When To Change The Business Model

So, when should a senior leader consider changing their business model? Obvious answer: before it’s too late. See Blockbuster, Circuit City, Hostess and scores of others in the past few years. More realistic answer: it depends. The business model is the integrated system of people, process and resources all designed to create and deliver value for your customers and your business. Here are three things leaders need to look for to determine if the business model, or a part of the business model, needs change.

Your Business Is “Competing To Be The Best”

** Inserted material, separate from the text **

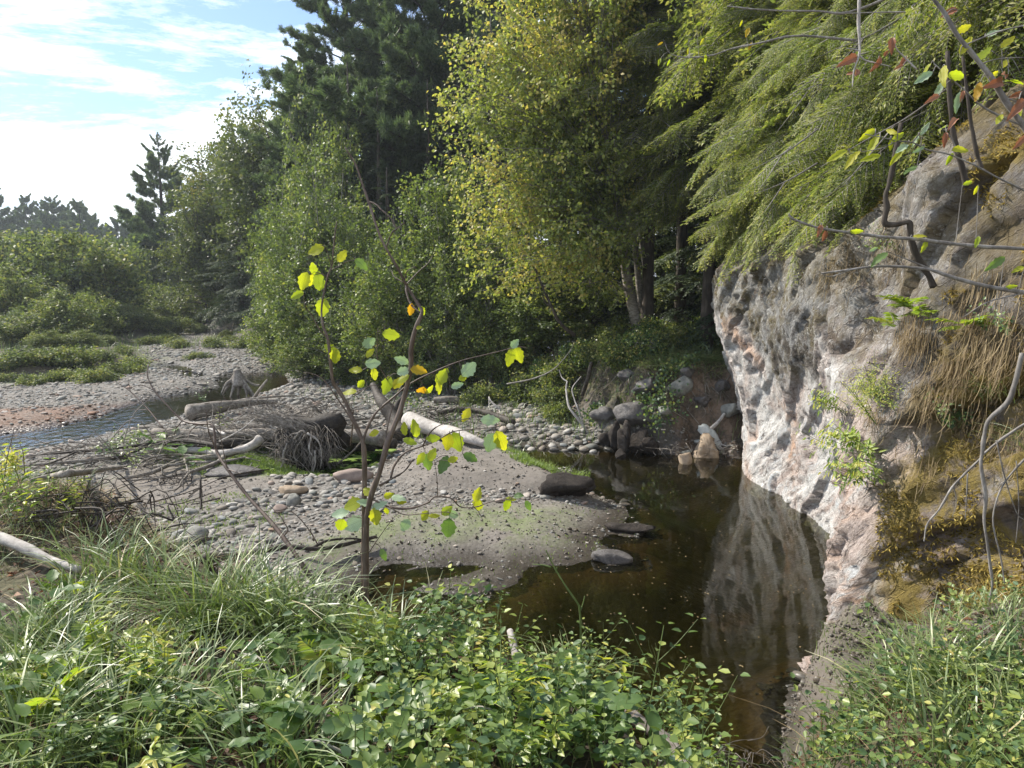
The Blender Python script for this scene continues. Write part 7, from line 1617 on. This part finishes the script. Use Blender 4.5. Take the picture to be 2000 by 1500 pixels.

As business strategy guru Michael Porter would say, competing to be the best leads to competitive convergence. No differentiation. You all end up looking the same. You become a commodity and only price matters anymore to customers. When you find your business is more focused on ‘beating the competition’ than on ‘being different from the competition’, it’s time to change the business model.

Your Results Have Reached A Plateau Or Are In Decline

Everything has a life cycle; plants, animals, products, businesses, methods, you name it. And life cycle stages are similar for all: introduction, growth, maturity, decline. So, if performance has reached a plateau, it means you’re probably in the maturity stage. While it’s true you could be in this stage for long periods of time, it’s also true life cycles are getting shorter… meaning you may reach the decline stage much sooner than expected. The name of the game is growth. So, when results plateau or begin to decline, it’s time to change the business model.

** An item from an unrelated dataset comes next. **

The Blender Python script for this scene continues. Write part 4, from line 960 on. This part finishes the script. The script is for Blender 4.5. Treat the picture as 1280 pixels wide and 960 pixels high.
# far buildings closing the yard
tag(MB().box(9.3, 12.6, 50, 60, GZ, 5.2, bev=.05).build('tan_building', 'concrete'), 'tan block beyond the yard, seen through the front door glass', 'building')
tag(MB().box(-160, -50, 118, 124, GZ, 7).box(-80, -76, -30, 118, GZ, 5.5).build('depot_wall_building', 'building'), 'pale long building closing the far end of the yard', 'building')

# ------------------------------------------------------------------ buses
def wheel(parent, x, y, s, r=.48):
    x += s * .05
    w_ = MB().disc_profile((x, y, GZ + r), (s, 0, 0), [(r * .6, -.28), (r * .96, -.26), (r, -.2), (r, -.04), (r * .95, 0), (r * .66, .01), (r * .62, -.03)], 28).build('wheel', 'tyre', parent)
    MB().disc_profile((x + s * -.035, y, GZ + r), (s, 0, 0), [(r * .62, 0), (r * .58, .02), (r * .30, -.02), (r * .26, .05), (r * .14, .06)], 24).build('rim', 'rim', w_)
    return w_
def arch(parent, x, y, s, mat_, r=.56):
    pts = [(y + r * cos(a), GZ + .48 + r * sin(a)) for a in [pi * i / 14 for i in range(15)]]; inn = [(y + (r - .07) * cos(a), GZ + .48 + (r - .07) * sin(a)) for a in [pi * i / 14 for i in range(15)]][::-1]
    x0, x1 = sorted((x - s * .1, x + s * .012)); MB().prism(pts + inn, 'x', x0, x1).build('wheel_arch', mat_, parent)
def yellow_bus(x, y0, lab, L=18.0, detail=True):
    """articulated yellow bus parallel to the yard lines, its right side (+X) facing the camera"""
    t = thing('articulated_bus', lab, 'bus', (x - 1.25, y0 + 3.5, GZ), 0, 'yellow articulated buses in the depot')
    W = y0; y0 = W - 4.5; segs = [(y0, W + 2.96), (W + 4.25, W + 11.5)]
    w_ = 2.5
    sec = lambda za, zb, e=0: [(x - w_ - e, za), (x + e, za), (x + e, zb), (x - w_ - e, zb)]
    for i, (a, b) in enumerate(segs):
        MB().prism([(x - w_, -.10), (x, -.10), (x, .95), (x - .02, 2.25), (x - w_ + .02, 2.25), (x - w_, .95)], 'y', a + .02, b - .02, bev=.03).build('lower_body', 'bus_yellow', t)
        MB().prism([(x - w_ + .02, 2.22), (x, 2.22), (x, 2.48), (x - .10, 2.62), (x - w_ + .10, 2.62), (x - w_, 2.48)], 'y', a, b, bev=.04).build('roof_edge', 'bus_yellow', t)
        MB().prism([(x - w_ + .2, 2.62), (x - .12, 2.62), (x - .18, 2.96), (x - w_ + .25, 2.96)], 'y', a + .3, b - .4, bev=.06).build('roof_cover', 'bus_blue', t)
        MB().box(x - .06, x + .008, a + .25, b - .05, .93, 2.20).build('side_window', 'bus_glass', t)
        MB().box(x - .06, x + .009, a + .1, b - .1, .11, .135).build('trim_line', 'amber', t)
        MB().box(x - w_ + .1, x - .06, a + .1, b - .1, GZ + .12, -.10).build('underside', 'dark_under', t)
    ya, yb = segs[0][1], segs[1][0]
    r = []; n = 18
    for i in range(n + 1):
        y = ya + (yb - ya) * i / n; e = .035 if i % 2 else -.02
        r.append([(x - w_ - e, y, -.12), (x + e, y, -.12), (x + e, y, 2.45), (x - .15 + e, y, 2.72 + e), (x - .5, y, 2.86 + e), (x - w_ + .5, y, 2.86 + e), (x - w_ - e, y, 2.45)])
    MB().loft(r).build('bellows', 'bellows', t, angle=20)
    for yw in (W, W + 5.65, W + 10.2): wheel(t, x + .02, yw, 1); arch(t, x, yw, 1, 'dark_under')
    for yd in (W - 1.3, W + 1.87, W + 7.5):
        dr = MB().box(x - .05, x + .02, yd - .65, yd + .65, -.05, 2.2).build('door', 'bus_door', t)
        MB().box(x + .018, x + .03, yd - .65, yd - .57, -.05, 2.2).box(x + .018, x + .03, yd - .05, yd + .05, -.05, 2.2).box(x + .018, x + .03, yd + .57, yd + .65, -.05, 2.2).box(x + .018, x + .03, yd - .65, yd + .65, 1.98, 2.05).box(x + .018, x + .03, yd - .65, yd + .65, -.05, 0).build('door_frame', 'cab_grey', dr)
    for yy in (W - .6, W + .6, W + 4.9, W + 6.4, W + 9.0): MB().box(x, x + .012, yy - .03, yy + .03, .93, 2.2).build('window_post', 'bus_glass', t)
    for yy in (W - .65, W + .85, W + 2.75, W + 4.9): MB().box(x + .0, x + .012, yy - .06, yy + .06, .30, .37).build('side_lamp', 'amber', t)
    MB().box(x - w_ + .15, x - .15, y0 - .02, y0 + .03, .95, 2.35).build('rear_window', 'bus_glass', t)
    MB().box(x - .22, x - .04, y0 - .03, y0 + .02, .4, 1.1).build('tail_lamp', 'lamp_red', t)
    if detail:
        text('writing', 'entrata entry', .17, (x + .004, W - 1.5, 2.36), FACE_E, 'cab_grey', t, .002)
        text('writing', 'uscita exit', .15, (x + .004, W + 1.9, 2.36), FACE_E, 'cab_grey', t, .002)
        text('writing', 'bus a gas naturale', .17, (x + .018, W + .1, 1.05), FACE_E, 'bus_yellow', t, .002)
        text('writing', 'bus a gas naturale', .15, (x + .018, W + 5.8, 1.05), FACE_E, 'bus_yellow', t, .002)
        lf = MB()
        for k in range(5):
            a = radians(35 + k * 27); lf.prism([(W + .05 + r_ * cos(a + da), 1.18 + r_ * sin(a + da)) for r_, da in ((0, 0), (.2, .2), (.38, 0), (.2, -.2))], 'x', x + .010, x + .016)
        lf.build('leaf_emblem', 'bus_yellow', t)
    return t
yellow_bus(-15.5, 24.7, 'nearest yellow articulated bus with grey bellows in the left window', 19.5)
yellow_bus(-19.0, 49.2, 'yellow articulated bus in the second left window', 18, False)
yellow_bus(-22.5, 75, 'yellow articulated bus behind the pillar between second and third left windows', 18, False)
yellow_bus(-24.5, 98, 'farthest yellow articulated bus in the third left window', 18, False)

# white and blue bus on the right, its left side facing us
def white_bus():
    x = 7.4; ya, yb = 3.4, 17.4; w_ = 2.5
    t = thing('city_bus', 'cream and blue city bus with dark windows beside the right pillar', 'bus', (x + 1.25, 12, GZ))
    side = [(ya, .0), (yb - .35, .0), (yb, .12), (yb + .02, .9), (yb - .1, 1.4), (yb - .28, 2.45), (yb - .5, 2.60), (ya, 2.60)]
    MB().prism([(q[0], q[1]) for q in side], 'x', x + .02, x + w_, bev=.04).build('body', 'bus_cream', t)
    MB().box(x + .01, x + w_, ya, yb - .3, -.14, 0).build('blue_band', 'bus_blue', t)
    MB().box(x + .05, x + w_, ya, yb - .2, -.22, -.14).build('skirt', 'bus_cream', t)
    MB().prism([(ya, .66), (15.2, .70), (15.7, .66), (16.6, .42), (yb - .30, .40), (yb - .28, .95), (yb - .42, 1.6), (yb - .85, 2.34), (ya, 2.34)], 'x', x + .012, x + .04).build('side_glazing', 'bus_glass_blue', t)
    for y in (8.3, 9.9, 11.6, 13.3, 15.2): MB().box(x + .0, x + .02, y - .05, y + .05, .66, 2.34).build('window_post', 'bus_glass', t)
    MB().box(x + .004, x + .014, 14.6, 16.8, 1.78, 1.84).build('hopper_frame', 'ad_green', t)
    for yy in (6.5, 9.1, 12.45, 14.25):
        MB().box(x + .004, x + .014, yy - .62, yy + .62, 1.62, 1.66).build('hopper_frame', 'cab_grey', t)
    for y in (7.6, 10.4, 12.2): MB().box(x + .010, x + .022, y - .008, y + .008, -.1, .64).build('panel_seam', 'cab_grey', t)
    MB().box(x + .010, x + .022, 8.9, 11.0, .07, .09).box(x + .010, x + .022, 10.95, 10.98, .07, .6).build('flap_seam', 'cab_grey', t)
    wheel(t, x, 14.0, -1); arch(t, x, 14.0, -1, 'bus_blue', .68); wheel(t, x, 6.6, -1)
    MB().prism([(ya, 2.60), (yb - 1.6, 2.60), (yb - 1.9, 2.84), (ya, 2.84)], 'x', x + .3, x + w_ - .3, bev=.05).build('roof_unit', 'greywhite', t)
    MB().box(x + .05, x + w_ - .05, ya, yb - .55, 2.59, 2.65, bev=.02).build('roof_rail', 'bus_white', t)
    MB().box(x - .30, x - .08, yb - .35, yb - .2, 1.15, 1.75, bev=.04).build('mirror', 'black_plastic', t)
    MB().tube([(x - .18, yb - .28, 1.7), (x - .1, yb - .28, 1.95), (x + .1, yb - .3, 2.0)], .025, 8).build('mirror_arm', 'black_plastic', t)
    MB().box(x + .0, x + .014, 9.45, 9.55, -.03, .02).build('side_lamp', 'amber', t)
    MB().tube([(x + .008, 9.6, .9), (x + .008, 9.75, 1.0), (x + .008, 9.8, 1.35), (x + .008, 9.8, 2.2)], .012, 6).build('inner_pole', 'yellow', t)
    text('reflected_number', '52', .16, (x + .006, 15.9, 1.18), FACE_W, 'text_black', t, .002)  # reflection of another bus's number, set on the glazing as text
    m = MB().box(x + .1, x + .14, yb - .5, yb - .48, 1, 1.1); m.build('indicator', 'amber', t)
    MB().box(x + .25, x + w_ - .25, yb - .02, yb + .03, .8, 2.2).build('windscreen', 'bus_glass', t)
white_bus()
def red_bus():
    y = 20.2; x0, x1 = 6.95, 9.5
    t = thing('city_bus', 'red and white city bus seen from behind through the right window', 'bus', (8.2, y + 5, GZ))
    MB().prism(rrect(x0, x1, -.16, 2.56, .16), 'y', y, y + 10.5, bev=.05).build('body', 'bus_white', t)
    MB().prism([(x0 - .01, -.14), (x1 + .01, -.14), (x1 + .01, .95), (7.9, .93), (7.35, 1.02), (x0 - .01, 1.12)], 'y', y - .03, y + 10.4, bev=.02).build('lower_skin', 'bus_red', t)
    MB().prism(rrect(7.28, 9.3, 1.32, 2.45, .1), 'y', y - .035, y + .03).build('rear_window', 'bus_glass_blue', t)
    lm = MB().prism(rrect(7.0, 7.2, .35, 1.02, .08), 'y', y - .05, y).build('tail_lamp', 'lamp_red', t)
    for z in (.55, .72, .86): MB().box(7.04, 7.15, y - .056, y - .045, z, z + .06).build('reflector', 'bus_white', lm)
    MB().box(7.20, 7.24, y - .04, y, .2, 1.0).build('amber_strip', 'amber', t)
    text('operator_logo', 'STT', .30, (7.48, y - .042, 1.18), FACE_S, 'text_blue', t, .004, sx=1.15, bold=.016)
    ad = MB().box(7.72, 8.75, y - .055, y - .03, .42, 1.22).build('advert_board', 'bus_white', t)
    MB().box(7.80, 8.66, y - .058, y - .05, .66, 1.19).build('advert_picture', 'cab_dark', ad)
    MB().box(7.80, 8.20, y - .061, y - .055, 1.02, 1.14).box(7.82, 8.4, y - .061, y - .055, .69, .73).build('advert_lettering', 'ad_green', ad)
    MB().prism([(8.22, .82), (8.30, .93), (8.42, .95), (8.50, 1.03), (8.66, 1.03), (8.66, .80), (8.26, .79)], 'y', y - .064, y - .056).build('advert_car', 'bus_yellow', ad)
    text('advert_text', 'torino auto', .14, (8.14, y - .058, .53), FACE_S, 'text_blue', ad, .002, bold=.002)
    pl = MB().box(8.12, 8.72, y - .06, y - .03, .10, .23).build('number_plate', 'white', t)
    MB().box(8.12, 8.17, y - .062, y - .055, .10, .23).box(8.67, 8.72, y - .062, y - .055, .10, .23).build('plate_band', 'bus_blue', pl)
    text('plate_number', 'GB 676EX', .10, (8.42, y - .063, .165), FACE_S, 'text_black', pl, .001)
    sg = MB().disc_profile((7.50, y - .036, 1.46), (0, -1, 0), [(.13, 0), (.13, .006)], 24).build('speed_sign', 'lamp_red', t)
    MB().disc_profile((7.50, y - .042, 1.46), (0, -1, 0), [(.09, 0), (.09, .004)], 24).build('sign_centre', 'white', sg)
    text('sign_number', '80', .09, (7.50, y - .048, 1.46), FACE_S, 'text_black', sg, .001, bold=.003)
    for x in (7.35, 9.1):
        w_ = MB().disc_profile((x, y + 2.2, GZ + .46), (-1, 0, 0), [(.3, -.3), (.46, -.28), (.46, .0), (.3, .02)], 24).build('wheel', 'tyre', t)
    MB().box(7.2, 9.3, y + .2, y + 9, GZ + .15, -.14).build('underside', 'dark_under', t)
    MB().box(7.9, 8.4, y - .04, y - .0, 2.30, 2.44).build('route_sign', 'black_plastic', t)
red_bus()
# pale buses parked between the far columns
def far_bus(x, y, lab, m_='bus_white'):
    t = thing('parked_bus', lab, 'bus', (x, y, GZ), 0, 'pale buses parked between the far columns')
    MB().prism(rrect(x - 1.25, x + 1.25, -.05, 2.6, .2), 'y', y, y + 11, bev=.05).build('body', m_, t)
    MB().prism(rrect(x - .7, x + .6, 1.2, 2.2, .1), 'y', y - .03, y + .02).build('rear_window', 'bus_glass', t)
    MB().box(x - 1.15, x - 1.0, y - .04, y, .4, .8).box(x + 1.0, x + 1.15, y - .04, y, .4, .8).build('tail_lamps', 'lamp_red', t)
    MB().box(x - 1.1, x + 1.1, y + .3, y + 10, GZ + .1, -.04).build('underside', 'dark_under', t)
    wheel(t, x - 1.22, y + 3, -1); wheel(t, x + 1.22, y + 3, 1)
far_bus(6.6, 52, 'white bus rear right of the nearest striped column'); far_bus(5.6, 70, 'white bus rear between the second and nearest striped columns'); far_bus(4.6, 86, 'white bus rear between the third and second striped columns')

Your Employees Speak More Favorably of The Past Than the Future

It’s unfortunate when it happens but it happens all too frequently. Employees talk longingly of the way things used to be in the past, the good old days. That’s a clue that employees haven’t bought in to what’s happening. In other words, you’re not getting their best. When talk around the water cooler is more about a ‘longing for the past’ rather than ‘excitement for the future’, it’s time to change the business model.

Whether it’s hubris or fear, many leaders don’t face into the challenge of change. But when they sense their business is no longer differentiated, they’ve reached a performance plateau or employees aren’t excited about the future, it’s time to change the business model.